In attesa delle elezioni USA il mercato analizzerà il dato sull’occupazione americana
Dopo la drastica revisione delle statistiche sull’occupazione elaborate dal Bureau of Labor Statistics e pubblicate ad agosto, il dato sui NFP è sceso da una media poco superiore ai 200k/mth a valori distribuiti tra 100/150k. Con un approccio empirico potremmo sostenere che rilevazioni attorno alla mediana di lungo termine 150k soddisfano la FED; valori prossimi a 100k allertano il giudizio dei policy maker. Di conseguenza in virtù del dato effettivo potremmo avere un atteggiamento più o meno aggressivo da parte del FOMC. Il consensus sul dato di venerdì è al momento fissato a 144k, motivo per cui, per il secondo taglio dei tassi al momento prevale l’attesa più moderata di 25 bp.

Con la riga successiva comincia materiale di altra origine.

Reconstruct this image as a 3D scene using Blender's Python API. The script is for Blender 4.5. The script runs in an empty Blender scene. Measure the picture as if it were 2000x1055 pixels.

Elezioni USA: impatti ed attese sul dollaro
Mentre i sondaggi raccontano con un certo dinamismo le intenzioni di voto degli americani, lasciando intravvedere al momento una prevalenza delle preferenze per la candidata democratica Kamala Harris, i mercati tendono ad accreditare positività sul futuro andamento del dollaro nel caso in cui venga eletto il candidato repubblicano Donald Trump. Il suo programma economico centrato sul manifesto MAGA (Make America Great Again), in cui prevale una visione orientata al protezionismo, tenderebbe a rafforzare il dollaro. Al momento risulta meno noto il programma economico dei democratici, anche se manterrebbe una certa linea di continuità con l’orientamento operato dell’Amministrazione Biden. In tal caso sarebbero le scelte della Fed a prevalere sul comportamento del dollaro sottoponendolo alle articolazioni accomodanti di politica monetaria.
La permanenza delle contrattazioni all’interno del range che da oltre 18 mesi condiziona le negoziazioni non consente di tracciare tendenze direzionali di lungo termine. Per tale ragione molti analisti tendono a limitare i guadagni dell’euro su area 1,12/1,13 eur usd anche per il 2025. Dal nostro punto di vista la relativa forza dell’euro non appare in linea con i fondamentali. E’ pur vero che la BCE per il timore di un deprezzamento eccessivo a giugno ha contenuto l’azione accomodante sui tassi e nel contempo promosso una comunicazione mitigata da una view più ottimista di quanto la realtà abbia messo in evidenza. L’asincronia tra la visione mitigata della BCE ed il quadro congiunturale è stata in qualche modo palesata dalle recenti dichiarazioni dei CFO dell’industria automotive tedesca. Di punto in bianco i media sono stati costretti a pubblicare dichiarazioni molto preoccupate di Volkswagen, Mercedes, BMW, a cui si sono unite pur con un certo ritardo le voci allarmate di Confindustria. Probabilmente il rapporto Draghi sulla competitività ha decretato il liberi tutti, aprendo una serie di interventi per molti aspetti drammatici.
A breve ci aspettiamo che l’euro ritorni sui propri passi. Tecnicamente ciò significa che dovremmo avere un breakout di area 1,1120/1,11 per decelerare verso 1,10 eur usd. Sotto tale livello il mercato archivierà l’attuale fase impulsiva dell’euro, accompagnando i prezzi verso valori con un equilibrio più consono ai fondamentali presenti in area 1,08. Sul lungo periodo il nostro Team FX Analytics mantiene una view piuttosto cauta sulla divisa europea, almeno fintantoché rimarranno attive le guerre che dividono l’est europeo dall’Unione e con esse le forniture di energia a costi concorrenziali.